A versão pacifista de Donald Trump vista nas últimas semanas, colocando de lado sua guerra comercial contra o mundo e encaminhando um acordo entre Israel e o Hamas, foi substituída por sua versão belicosa no comércio internacional diante da nova política de Pequim em relação aos minerais de terras raras.
O presidente dos Estados Unidos anunciou na sexta-feira, 10 de outubro, que vai impor tarifas adicionais de 100%, acima da média de 55% que vigora atualmente, sobre os produtos da China e também aplicará controles extras às exportações de softwares críticos para o país. As medidas passarão a valer a partir de 1º de novembro.
A decisão já havia sido “cantada” por Trump mais cedo. Em post na rede social Truth Social, que praticamente virou o canal oficial dos anúncios do governo americano, o presidente ameaçou impor “tarifas massivas” contra a China e cancelar um encontro com o presidente Xi Jinping, daqui a duas semanas, na Apec (Cooperação Econômica Ásia-Pacífico), na Coreia do Sul.
No post anterior, Trump afirmou que a China estava enviando cartas a diversos países informando seus planos de restringir as exportações de “todo e qualquer elemento de produção que tenha a ver com terras raras”.
O grupo de 17 elementos químicos com propriedades magnéticas e de emissão de luz é essencial para diversos produtos, como microprocessadores, veículos elétricos e jatos de guerra.
A declaração de Trump faz referência ao anúncio do Ministério do Comércio da China, na quinta-feira, 9 de outubro. A pasta informou que fornecedores estrangeiros teriam de obter autorização governamental para exportar produtos com determinados minerais de terras raras, caso esses elementos correspondessem a 0,1% ou mais do valor total do bem.
A China possui as principais reservas mundiais desses elementos e domina a capacidade de processamento, o que lhe confere grande influência sobre diversas indústrias e até países.
A “ira de Trump” em relação à China derrubou os mercados nesta sexta-feira. O Dow Jones fechou o dia com queda de 1,90%, aos 45.479 pontos. O S&P 500 recuou 2,71%, aos 6.552 pontos. E o Nasdaq caiu 3,56%, aos 22.204.
A situação também arrastou o Ibovespa, que encerrou o dia com queda de 0,73%, aos 140.680 pontos, enquanto o dólar subiu 2,38%, a R$ 5,50.
O caso reacende os receios de uma guerra comercial entre as duas maiores potências do mundo, após meses de trégua e de encontros entre representantes de Washington e Pequim.

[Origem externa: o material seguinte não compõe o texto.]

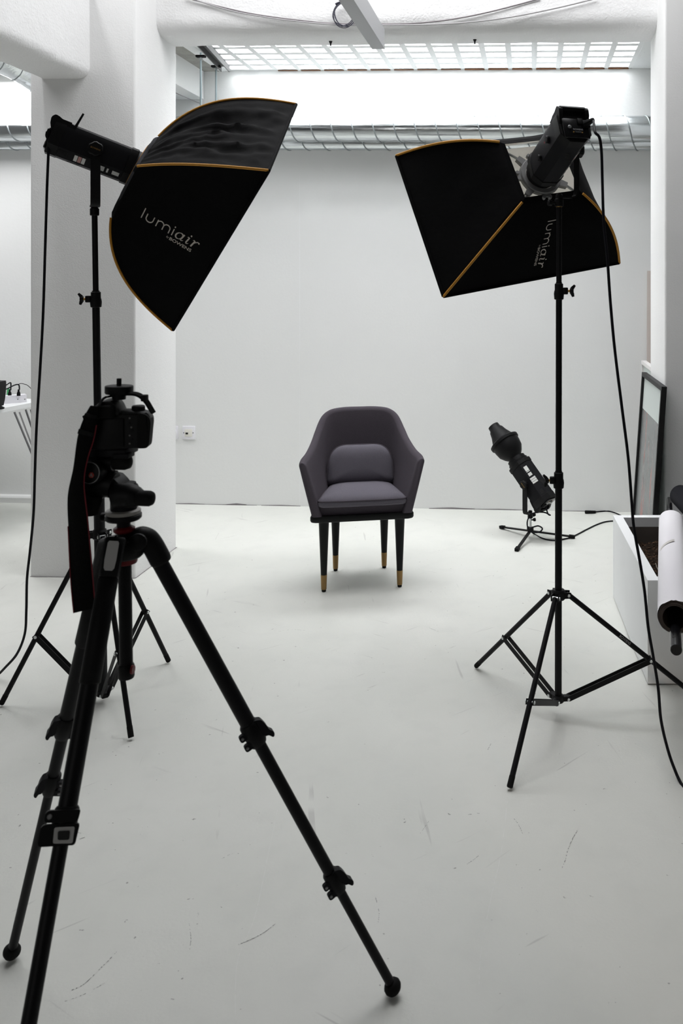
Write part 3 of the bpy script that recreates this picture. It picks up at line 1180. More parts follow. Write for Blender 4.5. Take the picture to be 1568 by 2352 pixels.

Segundo o jornal The Wall Street Journal (WSJ), a decisão da China de reforçar seus controles de exportação faz parte de uma ação calculada para demonstrar sua influência sobre a economia dos Estados Unidos e forçar Trump a negociar.
De acordo com a reportagem, as autoridades de Pequim veem Trump como ansioso para fechar um acordo, mas os chineses, até agora, não conseguiram fazer com que os Estados Unidos concordassem com a remoção total das tarifas e dos controles de exportação — um pedido feito durante reuniões em Madri no mês passado.
Com essas medidas, os chineses devem encontrar um Trump ainda mais resistente. O presidente americano vinha demonstrando sinais de abertura para conversas.
Ele já havia elogiado Xi, afirmando que o presidente chinês era “seu amigo” e que via a possibilidade de chegar a um acordo. Em agosto, Trump flexibilizou as regras para que Nvidia e AMD pudessem exportar chips para a China, ainda que tenha exigido uma porcentagem sobre as vendas. Agora, os chineses devem encontrar um Trump de "poucos amigos".
Quem tem a perder com tudo isso é o comércio internacional e a economia global, que voltam a se ver rodeados de incertezas.
Ao NeoFeed, Roberto Azevêdo, ex-diretor-geral da Organização Mundial do Comércio (OMC), alertou que essa nova versão de guerra comercial causará instabilidade no comércio global, prejudicando a credibilidade das relações por muitos anos.